--- START OF MATERIAL FOR THIS EXERCISE ---
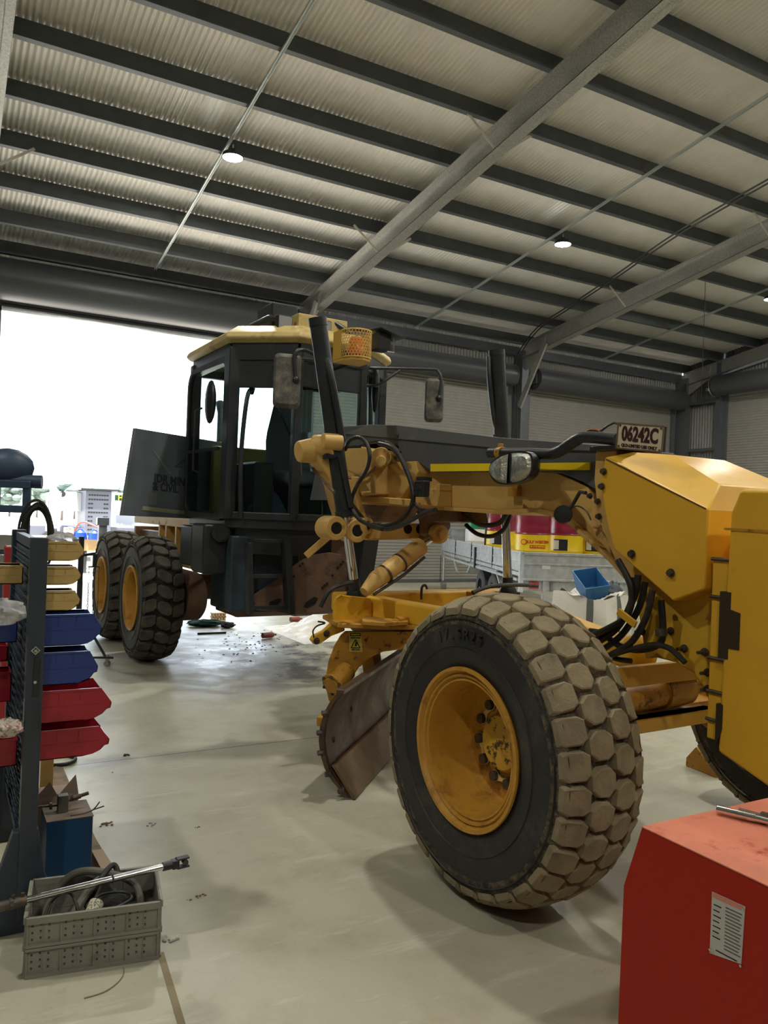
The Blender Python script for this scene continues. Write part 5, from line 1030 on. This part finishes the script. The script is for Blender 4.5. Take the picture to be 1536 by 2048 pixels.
# ------------------------------------------------------------------ jack, chains behind the bins
tj = gz(214, 1332)
TJ = thing('trolley_jack', 'black workshop crane leg with a small caster beside the blue bins', 'crane', (tj.x, tj.y, 0))
obj('caster', MB().cyl((-.012, -.02, .028), (.012, .02, .028), .028, n=20).bx(-.02, .02, -.02, .02, .055, .07), mat('grey_caster', (.22, .22, .22), .4), TJ)
obj('leg_beam', MB().bar((-.22, .02, .10), (.06, -.01, .085), .03, .02), BLKP, TJ, .003)
obj('ram_bar', MB().bar((-.02, 0, .10), (-.14, .06, .32), .022, .022), BLKP, TJ, .003)
obj('pivot_nut', MB().cyl((.0, 0, .085), (0, 0, .12), .016, n=6).cyl((.045, 0, .085), (.045, 0, .12), .012, n=6), STEEL, TJ)
obj('wheel_hub', MB().cyl((-.19, .0, .12), (-.17, .0, .13), .06, n=20), mat('grey_drum', (.18, .18, .17), .5), TJ)
obj('mast', MB().bx(-.30, -.25, .15, .20, .0, 1.35).bar((-.275, .175, 1.15), (-.13, .17, 1.17), .03, .03), BLKP, TJ, .003)
obj('fork_bracket', MB().bx(-.155, -.115, .15, .19, 1.03, 1.17), BLKP, TJ)
chm = MB()
for xo in (-.19, -.135, -.09):
    for k_ in range(17):
        c_ = V((xo, .17, 1.02-.031*k_)); a = (1, 0, 0) if k_ % 2 else (0, 1, 0)
        chm.tube([c_+(V((1, 0, 0)) if k_ % 2 else V((0, 1, 0)))*.007*cos(t_*pi/4)+V((0, 0, .018*sin(t_*pi/4))) for t_ in range(9)], .0022, 5, caps=False)
obj('hanging_chain', chm, DSTEEL, TJ)
obj('chain_bar', MB().bar((-.2, .17, 1.03), (-.08, .17, 1.03), .015, .015), DSTEEL, TJ)
# machine with coiled hose left behind the rack
sv = thing('hose_reel_stand', 'dark blue stand with coiled black hose behind the rack, left edge', 'machine', (.62, 7.15, 0), R(-15))
SVM = mat('dark_blue_stand', (.03, .055, .10), .45, var=.2)
obj('stand_cabinet', MB().bx(-.55, .02, -.15, .25, .0, 1.38), SVM, sv, .02)
obj('stand_frame', MB().bx(-.03, .03, -.15, -.09, 1.38, 1.85).bx(-.26, -.20, -.15, -.09, 1.38, 1.85).bx(-.5, .03, -.16, -.08, 1.80, 1.86).bx(-.5, .03, -.16, -.08, 1.60, 1.66), SVM, sv, .008)
obj('stand_head', MB().sph((-.18, 0, 1.97), .2, sc=(1.05, .7, .8)).cyl((-.2, -.05, 1.86), (.10, -.05, 1.86), .055, n=16), SVM, sv)
obj('silver_panel', MB().bx(-.5, -.02, -.16, -.15, 1.30, 1.42).bx(-.5, -.02, -.16, -.15, 1.16, 1.26), STEEL, sv, .004)
for k_ in range(7): obj('coiled_hose', MB().tube([V((.10+(.085+.007*k_)*cos(t_*pi/8)+.012*sin(k_*3), -.17-.008*k_, 1.42+(.24+.008*k_)*sin(t_*pi/8)-.02*(k_ % 3))) for t_ in range(17)], .011, 7, 3, caps=False), HOSE, sv)
tag(obj('red_toolbox', MB().bx(.33, .45, 5.2, 5.35, 0, 1.42), mat('red_tank', (.35, .03, .03), .4), None, .01), 'narrow red tank standing behind the rack near the left edge', 'tank')
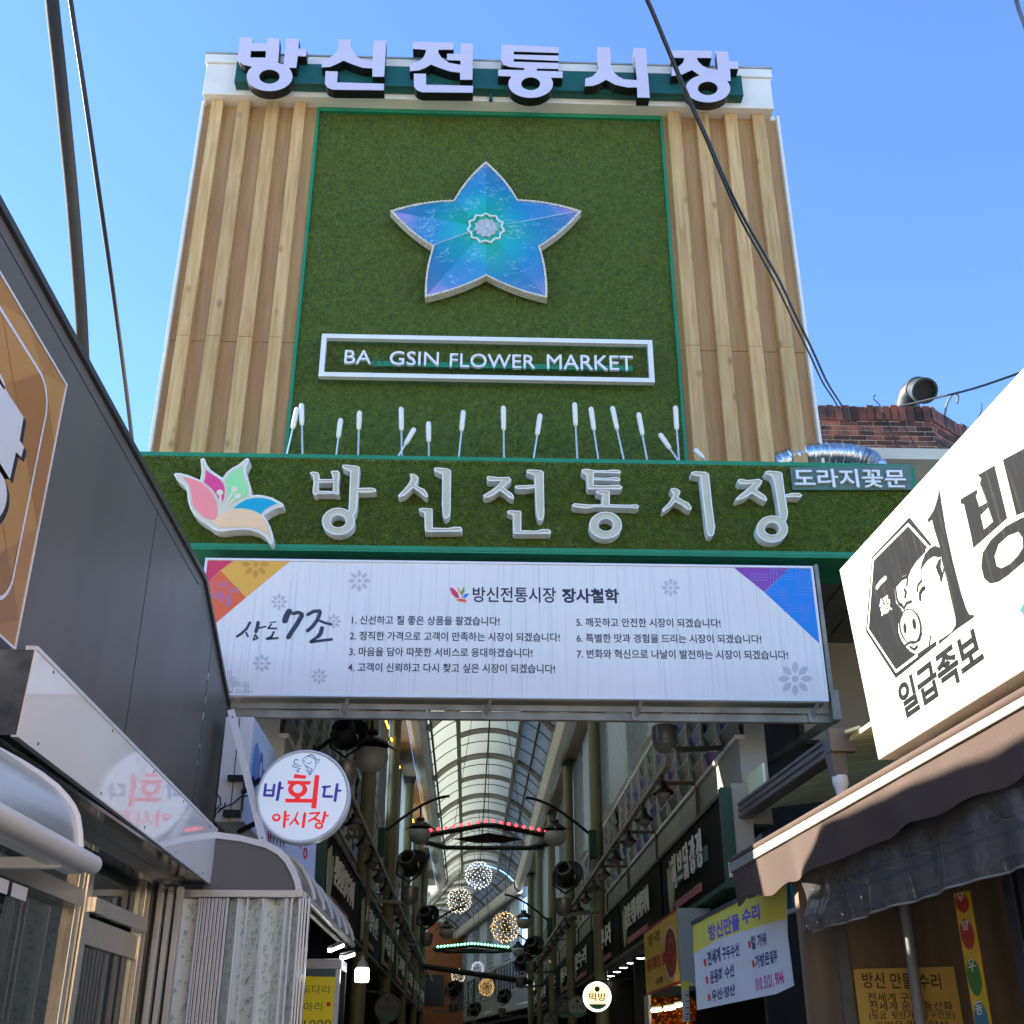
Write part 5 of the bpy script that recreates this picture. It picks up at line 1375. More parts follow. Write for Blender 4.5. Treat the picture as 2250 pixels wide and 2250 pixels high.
b.build('phone_number', mat('banner magenta', (190, 80, 150), .7), bn)
b = MB()
for (x, y) in ((240,1190),(263,1390),(288,1590),(750,985),(795,1205)):
    b.ppoly(fb2, CBN, [[(x, y), (x + 28, y - 8), (x + 36, y + 72), (x + 10, y + 80)]], .002)
b.build('bullets', mat('banner red', (214, 74, 74), .7), bn)
one(lambda b: b.bar(fBn.pp(*CBN(112, 778)), fBn.pp(*CBN(880, 385)), .03, .03), 'hem_rod', mat('dark rod', (70, 72, 84), .5), bn)
one(lambda b: (b.ppoly(fBn, CBN, [[(755,470),(845,430),(850,462),(762,500)]], .003), b.ppoly(fBn, CBN, [[(1080,320),(1185,270),(1188,290),(1090,338)]], .003)), 'tape', mat('packing tape', (92, 78, 52), .4), bn)
cdn = thing('blue_crate', 'small teal crate with bright blue edge between banner and vinyl', 'crate', fBn.pp(*CBN(1250, 450)))
fq = fBn.off(-.12)
one(lambda b: b.ppoly(fq, CBN, [[(1180,320),(1265,300),(1310,610),(1195,660)]], -.2, 0), 'side', mat('teal crate', (30, 92, 110), .5), cdn)
one(lambda b: b.tube([fq.pp(*CBN(*p), .01) for p in ((1255,300),(1270,420),(1295,540),(1312,612))], .013, 6), 'edge', mat('bright blue cord', (60, 170, 226), .4), cdn, smooth=50)
one(lambda b: b.bar(fq.pp(*CBN(1190, 655)), fq.pp(*CBN(1312, 610)), .02, .03), 'rim', white_clean, cdn)

# ---- gutter with outlet, downpipe and lean-to roof left of the pig sign
fGu = FRR(3.05)
gu = thing('roof_gutter', 'grey brown ribbed roof gutter with outlet left of the pig sign', 'gutter', fGu.pp(*CR(940, 180)))
gm = mat('gutter brown grey', (108, 100, 92), .5, var=.15, scale=3)
Gn_t = fGu.pix(*CR(965, 135)); Gf_t = fGu.pix(*CR(497, 498)); Gn_b = fGu.pix(*CR(925, 290))
gz1 = (Gn_t[1] + Gf_t[1]) / 2; gz0 = gz1 - (Gn_t[1] - Gn_b[1]) * .85
def f(b):
    b.fbox(fGu, Gf_t[0], Gn_t[0], gz0, gz1, -.11, 0)
    for t in (.12, .5, .88): b.fbox(fGu, Gf_t[0], Gn_t[0] + .002, gz0 + (gz1 - gz0) * t - .014, gz0 + (gz1 - gz0) * t + .014, .001, .014)
one(f, 'trough', gm, gu, bev=.004)
def f(b):
    b.fbox(fGu, Gn_t[0] - .02, Gn_t[0] + .05, gz0 + .01, gz1 + .03, -.16, .03)
    a = Gn_t[0] - .03
    b.hexa([fGu.P(a - .1, gz0 + .02, -.1), fGu.P(a + .04, gz0 + .02, -.1), fGu.P(a + .04, gz0 + .02, .018), fGu.P(a - .1, gz0 + .02, .018)][::1],
           [fGu.P(a - .1, gz1 - .03, -.1), fGu.P(a + .04, gz1 - .03, -.1), fGu.P(a + .04, gz1 - .03, .02), fGu.P(a - .1, gz1 - .03, .02)])
    b.hexa([fGu.P(a - .035, gz0 - .16, -.09), fGu.P(a + .045, gz0 - .16, -.09), fGu.P(a + .045, gz0 - .16, .012), fGu.P(a - .035, gz0 - .16, .012)],
           [fGu.P(a - .1, gz0 + .019, -.1), fGu.P(a + .04, gz0 + .019, -.1), fGu.P(a + .04, gz0 + .019, .017), fGu.P(a - .1, gz0 + .019, .017)])
one(f, 'outlet', gm, gu, bev=.004)
dp = thing('downpipe', 'white plastic downpipe with collar hanging from the gutter outlet', 'downpipe', fGu.P(Gn_t[0] - .02, gz0 - .5, -.04))
pc = fGu.P(Gn_t[0] - .025, gz0 - .16, -.04)
one(lambda b: b.lathe(pc, (0, 0, -1), [(0, -.01), (.052, -.008), (.056, .0), (.056, .05), (.045, .075), (.044, .1), (.038, .115), (.038, 1.2), (0, 1.2)], 20), 'pipe', mat('white plastic pipe', (222, 222, 216), .35), dp, smooth=40)
ln = thing('lean_to_roof', 'pale yellow ribbed lean to roof sheets behind the gutter', 'roof', fGu.P(Gn_t[0] - 1, gz1, -.3))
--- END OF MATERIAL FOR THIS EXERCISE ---
GIVEN REQUEST:
Read the data above and pull out each line that holds the string "part".

REPLY TO THE EXERCISE:
The Blender Python script for this scene continues. Write part 5, from line 1030 on. This part finishes the script. The script is for Blender 4.5. Take the picture to be 1536 by 2048 pixels.
Write part 5 of the bpy script that recreates this picture. It picks up at line 1375. More parts follow. Write for Blender 4.5. Treat the picture as 2250 pixels wide and 2250 pixels high.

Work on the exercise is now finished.